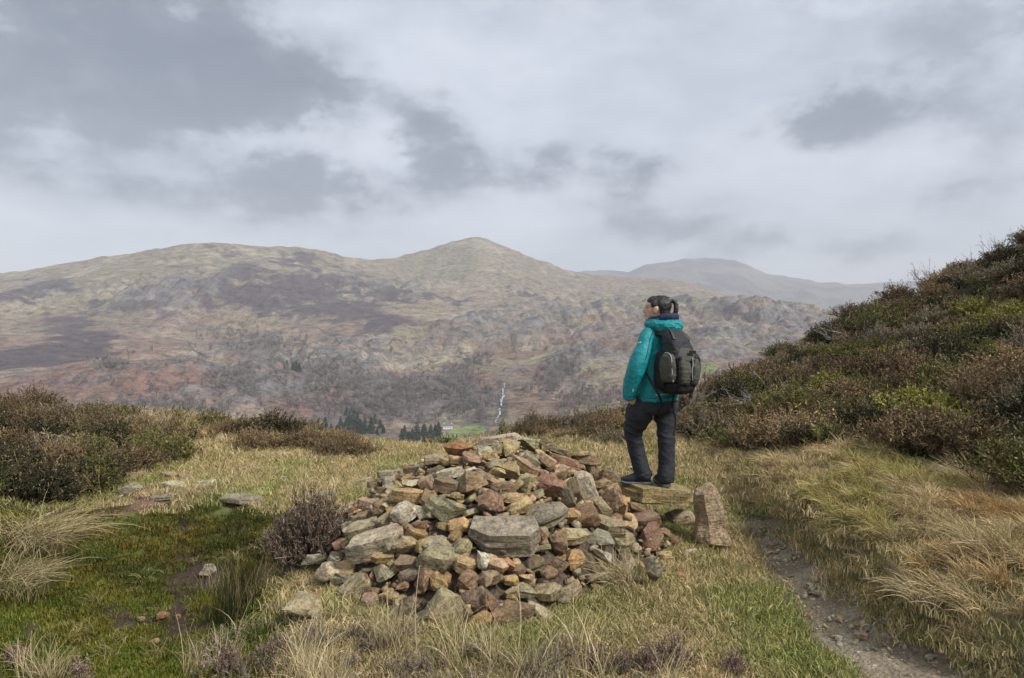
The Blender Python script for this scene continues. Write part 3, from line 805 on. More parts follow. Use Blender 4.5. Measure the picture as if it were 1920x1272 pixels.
# stones one can pick out in the photograph: u, v, width, height (pixels), slant (degrees), tint, style, label
MAIN = [
    (664, 918, 84, 46, 14, 'g', 's', 'broad grey slab jutting from the upper left of the heap'), (606, 917, 60, 18, 3, 'p', 's', None), (730, 888, 40, 14, 2, 'p', 's', None), (815, 879, 34, 24, 10, 'd', 'b', None), (818, 860, 46, 17, 5, 'g', 's', None),
    (860, 842, 50, 36, -10, 'o', 'b', 'orange-red block near the top of the heap'), (856, 861, 28, 14, 0, 't', 's', None), (886, 858, 30, 25, -15, 'k', 'b', 'pink and white stone near the top'),
    (933, 822, 80, 20, 8, 'p', 's', 'flat pale capping slab on the summit'), (934, 838, 34, 25, 20, 'g', 'b', None), (957, 840, 42, 30, -10, 't', 'b', None), (992, 831, 52, 40, -12, 'g', 'b', 'grey-green block on the summit'),
    (908, 850, 27, 33, -30, 'p', 'b', None), (917, 858, 16, 20, 60, 'y', 'b', None), (842, 887, 44, 20, 12, 'p', 's', None), (838, 910, 46, 28, -8, 'b', 's', None),
    (884, 901, 60, 58, -10, 'b', 'b', 'big rounded brown block'), (770, 908, 32, 27, -20, 'p', 'b', None), (765, 929, 58, 29, -4, 'y', 's', None), (737, 932, 16, 26, 0, 'p', 'b', None), (756, 960, 44, 38, 32, 'w', 'b', 'lichen-spotted grey stone'),
    (804, 929, 38, 27, 8, 'b', 'b', None), (689, 946, 34, 22, -10, 'k', 's', None), (797, 903, 30, 18, 25, 'k', 's', None), (835, 950, 98, 58, 7, 'g', 'b', 'large grey-olive boulder on the face of the heap'),
    (912, 941, 58, 50, 20, 'r', 'b', None), (858, 988, 40, 48, 30, 'y', 'b', None), (857, 1008, 32, 28, 40, 'y', 'b', None), (945, 1003, 140, 72, -7, 's', 's', 'long dark grey slab across the middle of the heap'),
    (680, 995, 70, 38, 16, 'g', 's', None), (706, 1015, 130, 50, 21, 'p', 's', 'long tan stone slanting at the left'), (764, 1018, 44, 38, -10, 'k', 'b', 'pink stone'), (738, 1027, 32, 24, 0, 's', 'b', None),
    (820, 1047, 80, 46, -20, 'g', 's', 'smooth grey-green slab tipping to the right'), (867, 1025, 46, 28, 50, 'g', 's', None), (825, 1019, 62, 28, -6, 'p', 'b', None), (718, 1045, 42, 18, -6, 'y', 's', None),
    (763, 1056, 46, 24, 14, 'r', 's', None), (712, 1070, 48, 42, 0, 'g', 'b', None), (735, 1062, 18, 20, 40, 't', 'b', None), (872, 1058, 38, 25, -22, 't', 's', None), (903, 1051, 30, 36, 0, 'w', 'b', None),
    (664, 1102, 62, 40, 36, 'g', 's', 'grey-green slab leaning at the left foot'), (798, 1085, 46, 40, 30, 'r', 'b', None), (823, 1091, 29, 34, -8, 'y', 'b', None), (752, 1098, 25, 19, 0, 'o', 'b', None), (730, 1116, 28, 30, 0, 't', 'b', None),
    (692, 1136, 27, 44, -6, 'k', 's', None), (652, 1147, 64, 42, 5, 'r', 'b', None), (829, 1143, 124, 82, 24, 'g', 'b', 'large grey boulder at the front foot'), (877, 1088, 38, 36, 0, 'b', 'b', None),
    (915, 1084, 52, 30, 12, 'k', 'b', None), (931, 1060, 38, 20, -22, 'k', 's', None), (953, 1057, 24, 15, -25, 'o', 's', None), (957, 1088, 32, 14, 0, 'y', 's', None), (960, 1121, 20, 22, 0, 'y', 'b', 'bright yellow chip'),
    (958, 1150, 88, 48, 4, 'r', 'b', 'red-brown boulder at the right front foot'), (984, 1077, 32, 20, 0, 't', 'b', None), (985, 1105, 40, 32, -10, 'g', 'b', None), (915, 1125, 30, 46, 10, 'r', 'b', None), (892, 1120, 56, 52, 10, 'd', 'b', None),
    (987, 910, 34, 50, -6, 'g', 'b', None), (1028, 910, 48, 62, -10, 'r', 'b', 'dark red stone with grey lichen'), (1049, 886, 34, 34, 0, 'k', 'b', None), (1102, 913, 62, 34, -66, 'w', 's', 'white-grey slab standing on its end'), (1080, 918, 40, 24, -65, 'b', 's', None),
    (1064, 932, 40, 24, -65, 'd', 's', None), (1144, 936, 40, 46, 25, 'b', 'b', None), (1166, 950, 22, 48, 5, 'y', 'b', None), (1014, 965, 122, 38, 17, 's', 's', 'long pale grey slab lying on the right of the heap'), (1097, 967, 58, 44, 15, 'r', 'b', None),
    (1135, 984, 80, 32, -6, 'g', 's', 'flat olive slab under the right shoulder'), (1073, 1005, 62, 26, -6, 'g', 's', None), (1125, 1010, 50, 28, 0, 's', 'b', None), (1167, 1012, 38, 36, -20, 'g', 's', None), (1042, 1018, 40, 40, -30, 'b', 'b', None),
    (1016, 1001, 15, 26, 0, 'o', 'b', None), (1192, 953, 32, 28, -15, 'r', 'b', None), (1218, 950, 36, 20, 4, 'w', 'b', None), (1201, 977, 62, 32, 10, 'r', 's', None), (1218, 1005, 54, 50, 25, 'r', 'b', 'rough red stone at the right foot'),
    (1238, 978, 40, 32, -40, 'r', 's', None), (1252, 957, 28, 28, 0, 'd', 'b', None), (1074, 1051, 56, 42, -10, 'y', 'b', 'pale yellow block at the right front'), (1048, 1067, 36, 46, -35, 'r', 'b', None), (1024, 1078, 40, 34, 10, 'b', 'b', None),
    (1027, 1110, 62, 32, 14, 'g', 's', None), (1130, 1038, 48, 25, -15, 'w', 'b', None), (998, 1057, 46, 24, 6, 'd', 'b', None), (1062, 866, 62, 24, -16, 'r', 's', None), (1083, 850, 46, 9, 4, 't', 's', None), (1098, 860, 50, 22, -12, 'b', 's', None),
    (1026, 863, 32, 18, -35, 't', 's', None), (998, 863, 34, 17, -32, 's', 's', None), (955, 878, 46, 34, -12, 'y', 'b', None), (985, 873, 50, 22, -26, 'k', 's', None), (1028, 832, 34, 17, -38, 'b', 's', None), (1049, 846, 38, 14, -20, 'd', 's', None),
    (945, 913, 42, 20, -4, 'b', 's', None), (959, 932, 40, 13, 6, 't', 's', None), (974, 946, 48, 28, 12, 't', 'b', None), (969, 911, 22, 14, 40, 'y', 's', None), (1111, 884, 40, 24, -70, 'b', 's', None), (1146, 891, 38, 22, -15, 'b', 's', None),
    (1128, 908, 32, 24, 10, 'b', 'b', None), (1070, 887, 28, 20, -20, 't', 'b', None), (770, 880, 30, 14, 4, 'r', 's', None), (705, 905, 30, 14, 10, 'k', 's', None), (715, 918, 26, 12, 0, 'r', 's', None), (660, 962, 30, 16, 12, 'r', 's', None), (678, 970, 34, 18, 20, 'b', 's', None),
    (712, 952, 26, 24, 40, 'b', 'b', None), (720, 975, 28, 20, 30, 'g', 's', None), (700, 985, 24, 18, 0, 'r', 'b', None), (790, 985, 26, 30, 0, 'r', 'b', None), (782, 998, 34, 18, -20, 'y', 's', None), (782, 1075, 60, 20, 5, 'd', 'b', None),
    (860, 1140, 40, 60, 0, 'b', 'b', None), (700, 1165, 40, 26, 0, 'g', 'b', None), (760, 1140, 30, 40, 10, 'd', 'b', None), (1095, 1000, 24, 18, 0, 's', 'b', None), (740, 1150, 26, 24, 20, 'g', 'b', None), (1252, 1000, 40, 30, 10, 'r', 'b', None), (1182, 926, 40, 30, -8, 'b', 'b', None), (1205, 936, 38, 24, 6, 't', 's', None), (1246, 940, 34, 26, 0, 'b', 's', None), (640, 1085, 26, 16, 10, 'g', 's', None), (960, 1110, 24, 16, 10, 't', 's', None),
]
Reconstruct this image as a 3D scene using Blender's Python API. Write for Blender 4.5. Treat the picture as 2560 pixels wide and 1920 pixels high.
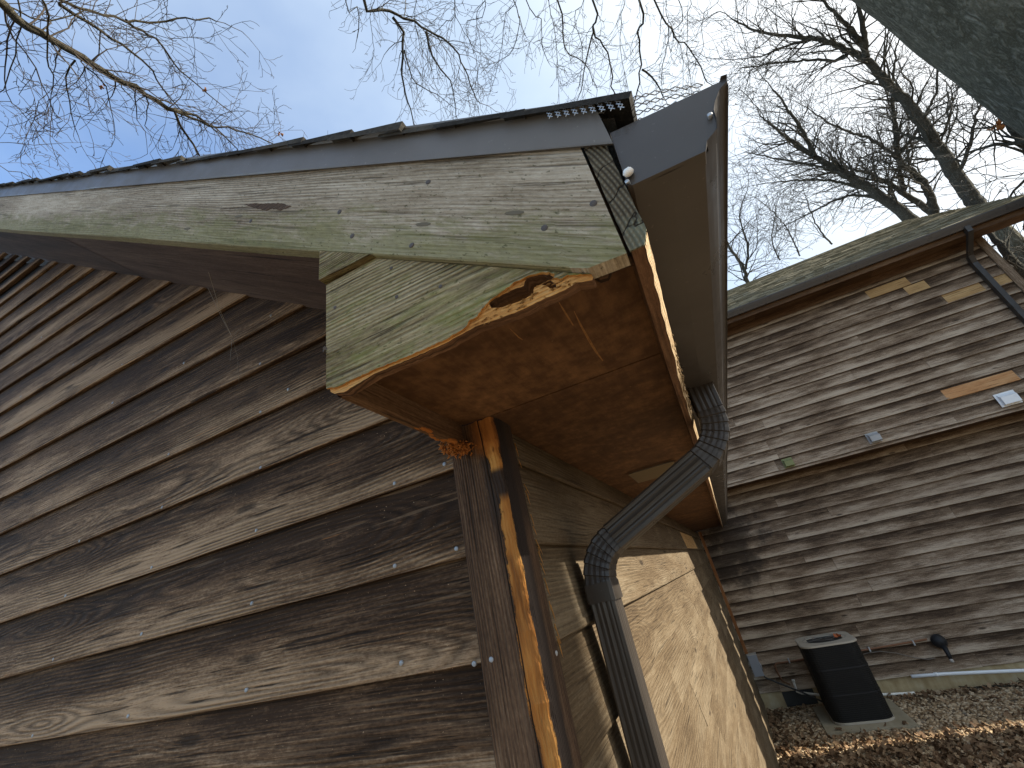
import bpy, bmesh, math, random
from mathutils import Vector, Matrix
from mathutils.geometry import tessellate_polygon
import numpy as np

for o in list(bpy.data.objects):
    bpy.data.objects.remove(o)
SC = bpy.context.scene
COL = SC.collection
rnd = random.Random(7)

# ------------------------------------------------------------------ camera
CAM = Vector((0.35254, -0.82766, -0.36099))
R0 = Vector((0.88323549, 0.42873889, -0.18994218))    # image right
R1 = Vector((-0.35835866, 0.35587385, -0.86309494))   # image down
R2 = Vector((-0.30244691, 0.83038351, 0.46796271))    # view direction
FPX, CX, CY = 1083.97, 1255.145, 920.161              # for a 2560 px wide picture
cd = bpy.data.cameras.new('camera')
cam = bpy.data.objects.new('camera', cd)
COL.objects.link(cam)
cam.matrix_world = Matrix(((R0.x, -R1.x, -R2.x, CAM.x), (R0.y, -R1.y, -R2.y, CAM.y), (R0.z, -R1.z, -R2.z, CAM.z), (0, 0, 0, 1)))
cd.sensor_fit = 'HORIZONTAL'
cd.sensor_width = 36.0
cd.lens = FPX / 2560 * 36
cd.shift_x = (1280 - CX) / 2560
cd.shift_y = -(960 - CY) / 2560
cd.clip_start = 0.02
cd.clip_end = 500
SC.camera = cam

# ------------------------------------------------------------------ light
SUN = Vector((1.0, 0.15, 0.645)).normalized()
ELEV = math.asin(SUN.z)
AZ = math.atan2(SUN.x, SUN.y)
SC.view_settings.view_transform = 'Standard'
SC.view_settings.look = 'None'
SC.view_settings.exposure = 1.30
SC.view_settings.gamma = 1.0
w = bpy.data.worlds.new('World')
SC.world = w
w.use_nodes = True
wt = w.node_tree
for n in list(wt.nodes):
    wt.nodes.remove(n)
wo = wt.nodes.new('ShaderNodeOutputWorld')
bg = wt.nodes.new('ShaderNodeBackground')
sky = wt.nodes.new('ShaderNodeTexSky')
sky.sky_type = 'NISHITA'
sky.sun_disc = False
sky.sun_elevation = ELEV
sky.sun_rotation = AZ
sky.altitude = 100
sky.air_density = 1.0
sky.dust_density = 0.6
sky.ozone_density = 2.6
bg.inputs['Strength'].default_value = 0.15
# thin high cloud: whiter towards the sun, broken by noise
tc = wt.nodes.new('ShaderNodeTexCoord')
mp = wt.nodes.new('ShaderNodeMapping')
mp.inputs['Scale'].default_value = (1.0, 1.0, 2.0)
cn = wt.nodes.new('ShaderNodeTexNoise')
cn.inputs['Scale'].default_value = 2.6
cn.inputs['Detail'].default_value = 5
cn.inputs['Roughness'].default_value = 0.55
dp = wt.nodes.new('ShaderNodeVectorMath')
dp.operation = 'DOT_PRODUCT'
dp.inputs[1].default_value = SUN
m1 = wt.nodes.new('ShaderNodeMath'); m1.operation = 'MULTIPLY_ADD'
m1.inputs[1].default_value = 1.25; m1.inputs[2].default_value = -0.42
m2 = wt.nodes.new('ShaderNodeMath'); m2.operation = 'MULTIPLY_ADD'
m2.inputs[1].default_value = 0.9
m3 = wt.nodes.new('ShaderNodeMapRange')
m3.inputs['From Min'].default_value = -0.26; m3.inputs['From Max'].default_value = 0.92
mixc = wt.nodes.new('ShaderNodeMix'); mixc.data_type = 'RGBA'
mixc.inputs[7].default_value = (2.1, 2.52, 3.0, 1)
glow = wt.nodes.new('ShaderNodeMapRange'); glow.interpolation_type = 'SMOOTHSTEP'
glow.inputs['From Min'].default_value = 0.48; glow.inputs['From Max'].default_value = 1.0
mixg = wt.nodes.new('ShaderNodeMix'); mixg.data_type = 'RGBA'; mixg.inputs[7].default_value = (4.2, 4.2, 4.15, 1)
L = wt.links.new
L(tc.outputs['Generated'], mp.inputs['Vector'])
L(mp.outputs['Vector'], cn.inputs['Vector'])
L(tc.outputs['Generated'], dp.inputs[0])
L(dp.outputs['Value'], m1.inputs[0])
L(cn.outputs['Fac'], m2.inputs[0]); L(m1.outputs[0], m2.inputs[2])
L(m2.outputs[0], m3.inputs['Value'])
L(m3.outputs['Result'], mixc.inputs[0])
L(sky.outputs['Color'], mixc.inputs[6])
L(dp.outputs['Value'], glow.inputs['Value']); L(glow.outputs['Result'], mixg.inputs[0])
L(mixc.outputs[2], mixg.inputs[6])
L(mixg.outputs[2], bg.inputs['Color'])
L(bg.outputs['Background'], wo.inputs['Surface'])

sl = bpy.data.lights.new('sun', 'SUN')
sl.energy = 4.6
sl.angle = math.radians(0.53)
sl.color = (1.0, 0.925, 0.79)
so = bpy.data.objects.new('sun', sl)
COL.objects.link(so)
so.rotation_euler = SUN.to_track_quat('Z', 'Y').to_euler()
so.location = SUN * 40

# ------------------------------------------------------------------ helpers
def ray(u, v):
    a, b = (u - CX) / FPX, (v - CY) / FPX
    return R0 * a + R1 * b + R2
def at_depth(u, v, d):
    r = ray(u, v)
    return CAM + r * (d / r.length)

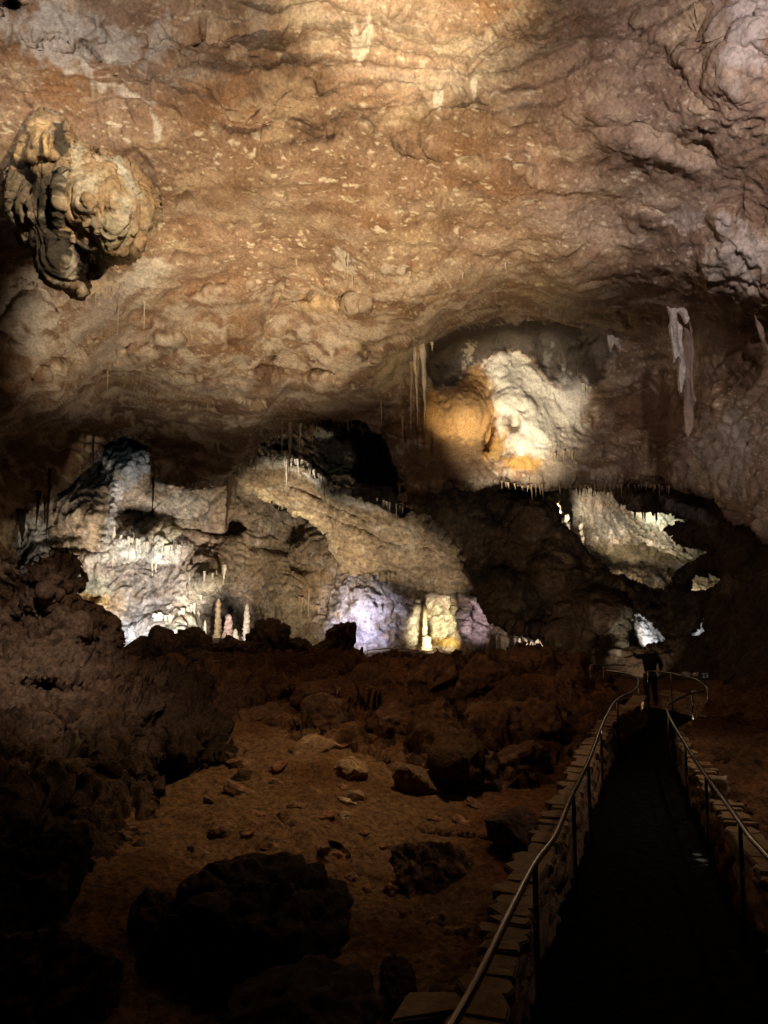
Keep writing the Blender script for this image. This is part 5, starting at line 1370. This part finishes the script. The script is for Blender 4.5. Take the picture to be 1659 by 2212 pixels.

########

_What this task involves_
Print the line above containing "Reconstruct this image", the line containing "rnd = random.Random(7)", and everything between them, exactly as written. Pictures stay out.

_Solution to this problem_
Reconstruct this image as a 3D scene using Blender's Python API. Write for Blender 4.5. Treat the picture as 2560 pixels wide and 1920 pixels high.
import bpy, bmesh, math, random
from mathutils import Vector, Matrix
from mathutils.geometry import tessellate_polygon
import numpy as np

for o in list(bpy.data.objects):
    bpy.data.objects.remove(o)
SC = bpy.context.scene
COL = SC.collection
rnd = random.Random(7)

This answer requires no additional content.